__DATA EXTRACT__:
* * *
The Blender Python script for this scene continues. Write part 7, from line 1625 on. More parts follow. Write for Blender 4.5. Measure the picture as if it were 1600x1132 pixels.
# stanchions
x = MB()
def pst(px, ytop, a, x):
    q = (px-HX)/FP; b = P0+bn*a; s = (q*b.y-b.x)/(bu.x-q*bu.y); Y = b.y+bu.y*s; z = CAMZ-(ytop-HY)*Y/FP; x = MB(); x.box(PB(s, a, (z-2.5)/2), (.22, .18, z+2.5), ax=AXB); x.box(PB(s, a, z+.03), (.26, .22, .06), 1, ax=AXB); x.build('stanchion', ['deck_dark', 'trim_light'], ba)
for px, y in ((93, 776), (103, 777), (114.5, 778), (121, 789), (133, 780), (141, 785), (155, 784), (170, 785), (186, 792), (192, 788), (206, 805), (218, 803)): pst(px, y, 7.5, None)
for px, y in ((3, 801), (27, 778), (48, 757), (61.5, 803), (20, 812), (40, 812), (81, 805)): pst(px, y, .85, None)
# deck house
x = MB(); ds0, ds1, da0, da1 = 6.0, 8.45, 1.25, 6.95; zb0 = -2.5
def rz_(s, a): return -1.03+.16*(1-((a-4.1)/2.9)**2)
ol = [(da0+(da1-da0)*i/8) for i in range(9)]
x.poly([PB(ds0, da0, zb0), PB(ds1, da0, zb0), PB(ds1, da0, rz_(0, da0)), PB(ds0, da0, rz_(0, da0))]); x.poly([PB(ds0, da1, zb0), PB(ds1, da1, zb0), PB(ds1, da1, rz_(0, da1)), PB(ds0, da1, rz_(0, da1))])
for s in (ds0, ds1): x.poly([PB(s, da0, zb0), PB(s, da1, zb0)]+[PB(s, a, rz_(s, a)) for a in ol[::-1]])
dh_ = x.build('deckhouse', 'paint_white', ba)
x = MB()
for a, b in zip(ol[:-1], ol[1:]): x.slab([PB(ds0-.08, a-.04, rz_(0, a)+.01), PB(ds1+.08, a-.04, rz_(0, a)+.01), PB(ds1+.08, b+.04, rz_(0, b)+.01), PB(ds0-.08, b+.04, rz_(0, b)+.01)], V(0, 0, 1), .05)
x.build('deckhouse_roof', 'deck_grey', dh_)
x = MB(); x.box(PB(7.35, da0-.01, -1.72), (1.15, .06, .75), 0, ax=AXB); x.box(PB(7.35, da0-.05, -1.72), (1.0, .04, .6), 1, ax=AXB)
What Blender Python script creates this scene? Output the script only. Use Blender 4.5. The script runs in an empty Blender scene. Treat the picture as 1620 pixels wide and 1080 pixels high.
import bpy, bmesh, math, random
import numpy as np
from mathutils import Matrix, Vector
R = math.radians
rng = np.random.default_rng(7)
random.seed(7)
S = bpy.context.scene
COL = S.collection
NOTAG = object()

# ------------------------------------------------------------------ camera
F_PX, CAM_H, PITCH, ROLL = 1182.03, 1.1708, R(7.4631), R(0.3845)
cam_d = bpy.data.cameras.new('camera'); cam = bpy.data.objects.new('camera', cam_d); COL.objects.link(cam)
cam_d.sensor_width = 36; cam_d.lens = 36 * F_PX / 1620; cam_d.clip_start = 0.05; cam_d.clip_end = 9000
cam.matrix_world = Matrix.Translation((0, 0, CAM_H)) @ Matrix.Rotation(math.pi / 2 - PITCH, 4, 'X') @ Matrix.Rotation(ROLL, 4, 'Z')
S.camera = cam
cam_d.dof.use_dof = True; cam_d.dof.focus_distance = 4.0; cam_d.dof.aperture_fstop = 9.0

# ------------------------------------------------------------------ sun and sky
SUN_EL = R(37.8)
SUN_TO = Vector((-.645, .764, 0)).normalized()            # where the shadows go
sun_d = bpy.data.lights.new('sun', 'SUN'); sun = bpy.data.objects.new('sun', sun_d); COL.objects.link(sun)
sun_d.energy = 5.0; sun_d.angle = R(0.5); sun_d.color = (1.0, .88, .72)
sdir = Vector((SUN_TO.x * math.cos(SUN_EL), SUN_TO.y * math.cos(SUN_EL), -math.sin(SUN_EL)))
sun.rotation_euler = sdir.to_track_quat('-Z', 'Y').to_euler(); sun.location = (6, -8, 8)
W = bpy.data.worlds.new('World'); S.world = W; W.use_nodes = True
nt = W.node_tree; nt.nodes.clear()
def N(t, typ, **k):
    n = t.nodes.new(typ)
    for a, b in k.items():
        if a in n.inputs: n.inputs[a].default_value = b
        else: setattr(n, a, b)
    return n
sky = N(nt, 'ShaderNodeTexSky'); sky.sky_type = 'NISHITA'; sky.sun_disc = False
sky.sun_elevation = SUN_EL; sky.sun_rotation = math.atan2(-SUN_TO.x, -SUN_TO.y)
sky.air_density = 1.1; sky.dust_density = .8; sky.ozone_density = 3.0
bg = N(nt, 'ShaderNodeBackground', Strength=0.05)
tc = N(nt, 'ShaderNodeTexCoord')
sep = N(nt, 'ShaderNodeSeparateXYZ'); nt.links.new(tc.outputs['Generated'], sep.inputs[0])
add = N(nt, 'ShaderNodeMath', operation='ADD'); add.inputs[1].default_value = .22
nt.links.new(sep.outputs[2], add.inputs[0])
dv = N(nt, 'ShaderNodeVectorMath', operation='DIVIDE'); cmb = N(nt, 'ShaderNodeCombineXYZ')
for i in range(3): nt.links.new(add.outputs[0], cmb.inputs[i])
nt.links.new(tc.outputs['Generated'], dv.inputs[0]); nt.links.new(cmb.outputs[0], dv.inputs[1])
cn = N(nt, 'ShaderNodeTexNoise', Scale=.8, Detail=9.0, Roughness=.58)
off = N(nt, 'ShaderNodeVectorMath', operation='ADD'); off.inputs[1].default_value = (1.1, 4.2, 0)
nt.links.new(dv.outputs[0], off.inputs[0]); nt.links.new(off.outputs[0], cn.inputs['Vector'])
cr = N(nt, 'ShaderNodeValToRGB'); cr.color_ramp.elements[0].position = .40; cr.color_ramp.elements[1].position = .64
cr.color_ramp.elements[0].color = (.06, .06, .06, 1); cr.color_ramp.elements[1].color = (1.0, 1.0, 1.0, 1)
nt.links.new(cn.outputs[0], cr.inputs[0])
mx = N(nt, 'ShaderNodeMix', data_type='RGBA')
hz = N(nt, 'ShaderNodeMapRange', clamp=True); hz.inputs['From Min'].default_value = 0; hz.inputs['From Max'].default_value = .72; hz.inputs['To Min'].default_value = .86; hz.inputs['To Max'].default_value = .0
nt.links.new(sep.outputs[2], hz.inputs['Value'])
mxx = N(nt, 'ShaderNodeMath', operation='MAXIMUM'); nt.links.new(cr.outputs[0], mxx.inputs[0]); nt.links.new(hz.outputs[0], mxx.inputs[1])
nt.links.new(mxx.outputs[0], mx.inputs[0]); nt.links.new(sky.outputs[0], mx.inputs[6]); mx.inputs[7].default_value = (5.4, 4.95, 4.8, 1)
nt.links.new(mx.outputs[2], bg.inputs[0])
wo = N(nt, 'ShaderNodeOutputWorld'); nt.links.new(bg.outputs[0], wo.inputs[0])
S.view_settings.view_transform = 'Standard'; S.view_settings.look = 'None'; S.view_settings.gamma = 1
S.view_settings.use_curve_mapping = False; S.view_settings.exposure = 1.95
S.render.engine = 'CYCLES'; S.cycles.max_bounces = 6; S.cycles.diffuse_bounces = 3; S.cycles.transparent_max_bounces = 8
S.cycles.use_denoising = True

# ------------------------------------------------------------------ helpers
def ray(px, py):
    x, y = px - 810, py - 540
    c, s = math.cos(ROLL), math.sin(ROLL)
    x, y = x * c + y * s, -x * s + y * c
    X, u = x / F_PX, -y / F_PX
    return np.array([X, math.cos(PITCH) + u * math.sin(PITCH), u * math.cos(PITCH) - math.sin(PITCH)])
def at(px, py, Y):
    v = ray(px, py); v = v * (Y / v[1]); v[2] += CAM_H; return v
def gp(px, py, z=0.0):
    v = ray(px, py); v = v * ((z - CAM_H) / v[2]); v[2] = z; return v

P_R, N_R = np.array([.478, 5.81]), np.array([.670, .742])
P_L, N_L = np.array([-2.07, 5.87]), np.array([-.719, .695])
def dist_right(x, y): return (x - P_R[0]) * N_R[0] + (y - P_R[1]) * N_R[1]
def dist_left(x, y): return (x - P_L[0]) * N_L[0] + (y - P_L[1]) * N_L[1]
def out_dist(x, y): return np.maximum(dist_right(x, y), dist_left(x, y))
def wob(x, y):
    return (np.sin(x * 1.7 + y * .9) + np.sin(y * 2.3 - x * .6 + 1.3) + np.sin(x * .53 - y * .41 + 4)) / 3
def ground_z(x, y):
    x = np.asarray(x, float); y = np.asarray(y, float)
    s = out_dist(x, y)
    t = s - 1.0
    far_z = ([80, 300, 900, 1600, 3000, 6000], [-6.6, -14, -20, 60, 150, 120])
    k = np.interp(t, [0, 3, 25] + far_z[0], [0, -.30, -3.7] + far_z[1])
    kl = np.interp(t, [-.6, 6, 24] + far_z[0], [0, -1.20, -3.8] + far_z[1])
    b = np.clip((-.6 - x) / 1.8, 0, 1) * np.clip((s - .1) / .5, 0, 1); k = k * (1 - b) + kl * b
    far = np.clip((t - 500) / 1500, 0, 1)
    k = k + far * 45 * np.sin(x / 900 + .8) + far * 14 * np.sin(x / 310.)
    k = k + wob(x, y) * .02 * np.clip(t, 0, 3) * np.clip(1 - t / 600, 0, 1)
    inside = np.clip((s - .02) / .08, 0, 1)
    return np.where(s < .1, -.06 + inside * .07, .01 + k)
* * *
__EXERCISE REQUIREMENTS__: Repeat these lines exactly and nothing more: the one containing "What Blender Python", the one containing "NOTAG = object()", and all the lines between.

__FINISHED EXERCISE__:
What Blender Python script creates this scene? Output the script only. Use Blender 4.5. The script runs in an empty Blender scene. Treat the picture as 1620 pixels wide and 1080 pixels high.
import bpy, bmesh, math, random
import numpy as np
from mathutils import Matrix, Vector
R = math.radians
rng = np.random.default_rng(7)
random.seed(7)
S = bpy.context.scene
COL = S.collection
NOTAG = object()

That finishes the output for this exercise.